Why Subway’s Sales are Falling Fast

Scott Olson/Getty Images

Scott Olson/Getty Images

It’s official — fast food is under siege. We’ve known for months that McDonald’s has been taking it on the chin in terms of sales and foot traffic for the past year or so, and other competitors, like Taco Bell and KFC, have turned to other unconventional methods to keep customers streaming in the door. But surprisingly enough, the world’s biggest fast food chain, Subway, if actually faring worse than all of them.

Subway is a private company and does not post profit information, but a recent article from The Washington Post is making it very clear that something is terribly amiss in Five Dollar Footlong-land. Per that article, Subway has spread to 110 countries and nearly 44,000 locations in half a century. But that growth has hit a snag, and the company’s profits are now falling faster than any of America’s other top 25 chains. The losses are big — a drop of 3% in 2014, or $400 million.

On the surface, it appears that Subway is falling victim to the same issues that are plaguing other fast food chains. Namely, younger diners are headed to ‘fast-casual’ restaurants like Chipotle and Panera Bread, and Subway just can’t find a way to keep up. The reason for declining foot traffic seems simple enough: the product and service at Subway’s locations has suffered significantly in recent years, and other sandwich chains are simply doing it better.

Even franchisees are “pissed off” at the company’s leadership, who are pushing deep discounts on meals, and putting significant pressure on franchisee’s already-thin margins. According to an article from New York Post published in 2013, margins for franchisees have fallen from around 12% in years prior down to near 8% — and they could be even worse as of this year.

The way that Subway has sent consumers running isn’t all that difficult to comprehend. Several years ago, Subway made a splash with a marketing blitz featuring Jared Fogle, a man who reportedly had lost nearly 200 pounds by going on a “Subway diet,” only eating Subway sandwiches. This campaign separated Subway from other fast food chains, offering a healthy, vegetable-laden alternative to the traditional burger and fries.

Subway also unrolled the infamous $5 Footlong campaign, which made a 12-inch sandwich a viable option for those on a budget. Consumers could get a cheap and healthy lunch — a hard find for many working Americans.

With those two big advantages under its belt, Subway’s popularity shot through the roof. The problem is that it hasn’t been able to stick with either pledge. If you visit a Subway store these days, you may be lucky enough to find one or two footlongs available for $5, often without meat. Also, the restaurants’ food quality seems to have suffered immensely over the past few years, as old produce and microwaved meat has quickly lost its appeal to consumers who may be more apt to head next door to Chipotle, where there’s always meat on the grill and fresh veggies to be had.
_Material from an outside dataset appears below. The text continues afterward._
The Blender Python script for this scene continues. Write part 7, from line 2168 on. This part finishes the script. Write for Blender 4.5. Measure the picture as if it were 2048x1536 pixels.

If you take a look at Subway’s menu and dietary information, half of the footlong sandwiches the chain offers contain nearly 1,000 calories, not including chips or a drink. With numbers like that, Subway isn’t going to be winning over health-conscious eaters.

Subway has forgone its two biggest advantages in an effort to bolster profits, and now it’s hitting franchisees on the bottom line. Oh, and don’t forget the PR disaster that resulted from consumers finding out that the chain’s famed footlong subs weren’t even a foot long. And the company’s response didn’t help.

“‘SUBWAY FOOTLONG’ is a registered trademark as a descriptive name for the sub sold in Subway Restaurants and not intended to be a measurement of length,” Subway said in response to public outcry about its sandwich length on Facebook, according to an ABC News report at the time. “The length of the bread baked in the restaurant cannot be assured each and every time as the proofing process may vary slightly each time in the restaurant.”

The fact is, Subway has been defeated at its own game because it’s no longer the cheap, healthy option it used to be. Others have taken the blueprint and run with it, leaving Subway in the dust. Like McDonald’s and the myriad of other fast food restaurants on the ropes, Subway will need to go through a serious reinvention, or go the way of Quizno’s.